Here's a question that should keep local leaders up at night: Why is the Bay Area — one of the most beautiful, temperate, economically dynamic regions on Earth — increasingly hostile to the most basic unit of human community?

A Berkeley native returning after a decade away recently put it simply: in Montana, Colorado, and Louisiana, he saw neighborhoods full of kids, parents who knew each other, and genuine community built around family life. Back in the Bay? Not so much.

And the numbers back up the vibes. San Francisco's share of residents under 18 has been among the lowest of any major American city for years. Families have been quietly fleeing to Sacramento, Boise, and Austin — places where a household income of $150,000 doesn't mean you're doing mental math at the grocery store.

The obvious culprit is cost of living, and it's a big one. When a modest single-family home in a decent school district starts north of $1.5 million, you're not just pricing out families — you're pricing out the idea of family. As one local resident put it bluntly, the Bay Area now has "less artists, less kids and families, fewer small businesses, more traffic." That's a damning four-part summary of a region that used to pride itself on being for everyone.

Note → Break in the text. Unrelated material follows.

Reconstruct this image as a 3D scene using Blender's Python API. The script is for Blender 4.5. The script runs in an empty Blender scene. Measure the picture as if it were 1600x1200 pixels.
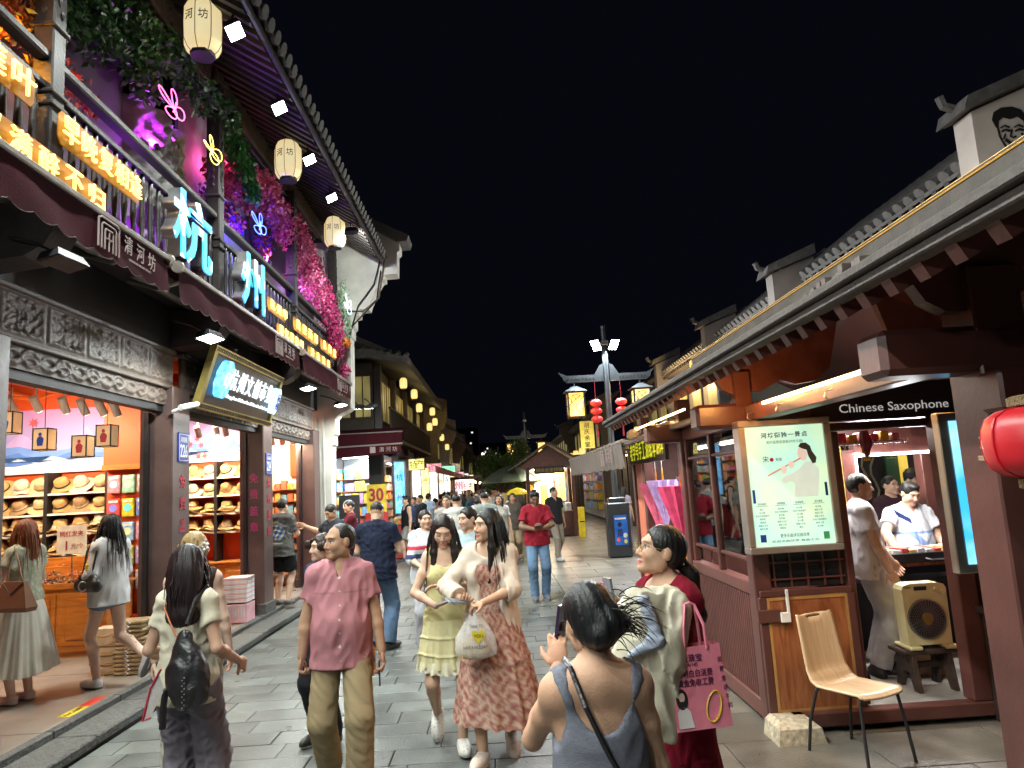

But cost isn't the whole story. Another Bay Area native pointed out how the explosion of tech wealth has fundamentally warped the region's social fabric: "Not all that long ago there wasn't such an enormous gap between middle class and rich here." When "middle class" means a $200K household income and you're still renting, something has broken — and it's not just the market. It's the culture.

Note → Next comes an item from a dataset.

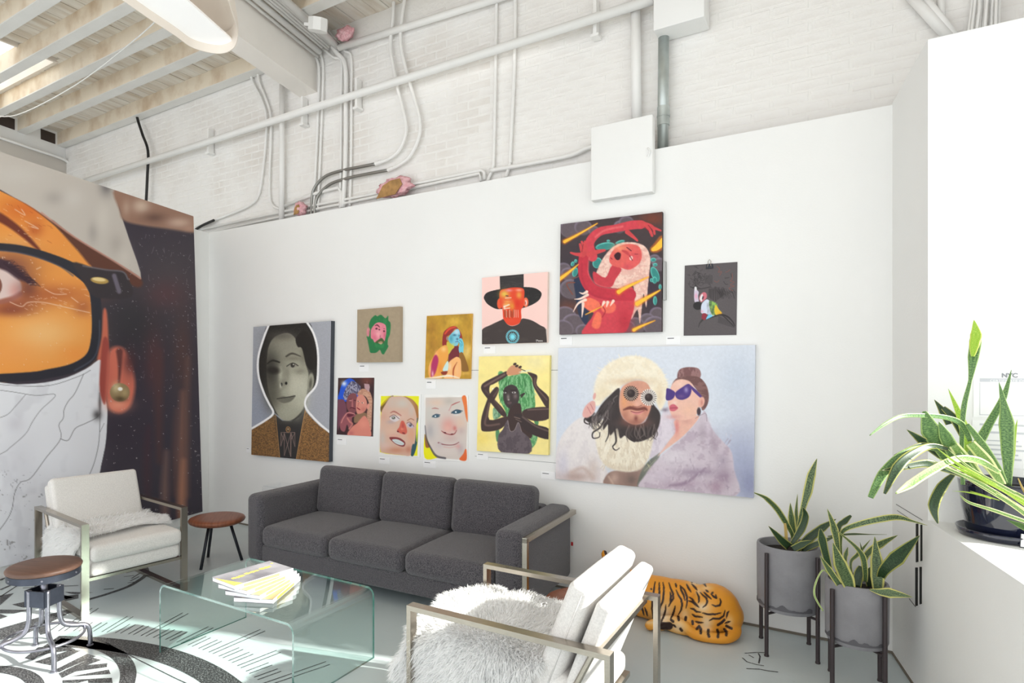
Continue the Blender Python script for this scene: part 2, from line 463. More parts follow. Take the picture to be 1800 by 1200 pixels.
child(MB().tube([ony(1167, 20, YB - .07), ony(1165, 275, YB - .07)], 0.036, 20).build('pipe_run', 'steel_pipe', None, True), gp)
child(MB().tube([ony(1166.3, 188, YB - .07), ony(1166, 221, YB - .07)], 0.041, 20).build('coupling', 'steel_pipe', None, SM), gp)
child(MB().tube([ony(1166.3, 203, YB - .07), ony(1166.2, 206, YB - .07)], 0.044, 20).build('coupling_ridge', 'steel_pipe', None, SM), gp)
child(MB().tube([ony(1167, 27, YB - .07), ony(1167, 44, YB - .07)], 0.041, 20).build('coupling', 'steel_pipe', None, SM), gp)
# square boxes
def wallbox(name, px, y0, y1, label, m='wall_white', handle=None):
    P = [ony(x, y, y0) for x, y in px]
    x0 = (P[0].x + P[3].x) / 2; x1 = (P[1].x + P[2].x) / 2; zt = (P[0].z + P[1].z) / 2; zb = (P[2].z + P[3].z) / 2
    o = MB().soft((x0, y0, zb), (x1, y1, zt), 0.006, n=2, core=1).build(name, m, None, SM)
    tag(o, label, 'box')
    if handle:
        h = ony(*handle, y0); MB().tube(spline([(h.x, y0, h.z + .03), (h.x + .015, y0 - .012, h.z), (h.x, y0, h.z - .03)], 4), 0.006, 6).build('finger_pull', m, o, True)
    return o
wallbox('cover_box', [(1038, 222), (1147, 202), (1147, 337), (1039, 352)], YW - 0.07, YW - 0.002, 'square white cover box set over the top edge of the white wall', handle=(1139, 268))
wallbox('cover_box', [(1148, -60), (1238, -70), (1238, 34), (1149, 48)], YB - 0.2, YB - 0.01, 'white box at the top edge of the picture above the grey pipe')

# twin conduits with grey lower bends
G1 = [(693, -20), (690, 40), (686, 80), (692, 120), (700, 160), (713, 215), (712, 240), (700, 266), (680, 281), (660, 288)]
G1b = [(660, 288), (630, 294), (600, 300), (572, 310), (553, 330), (548, 352), (547, 385)]
G2 = [(714, -20), (706, 35), (704, 75), (712, 115), (730, 180), (738, 212), (736, 242), (720, 275), (698, 292), (682, 299)]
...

The policy failures here are bipartisan and decades-deep. Restrictive zoning that chokes housing supply. Tax structures that punish new buyers while subsidizing long-term holders through Prop 13. Permitting processes that add six figures to construction costs. A regulatory environment so complex that building a backyard cottage requires more paperwork than launching a startup.

None of this is inevitable. It's the result of choices — choices made by supervisors, planning commissions, and voters who decided that protecting property values and neighborhood "character" mattered more than making room for the next generation.

The Bay Area doesn't have a family problem. It has a freedom problem — specifically, the freedom to build, to afford, and to put down roots. Until we stop treating housing like a protected asset class and start treating it like what it is — a basic need — the exodus of families will continue. And with it goes everything that makes a neighborhood more than just an expensive place to sleep.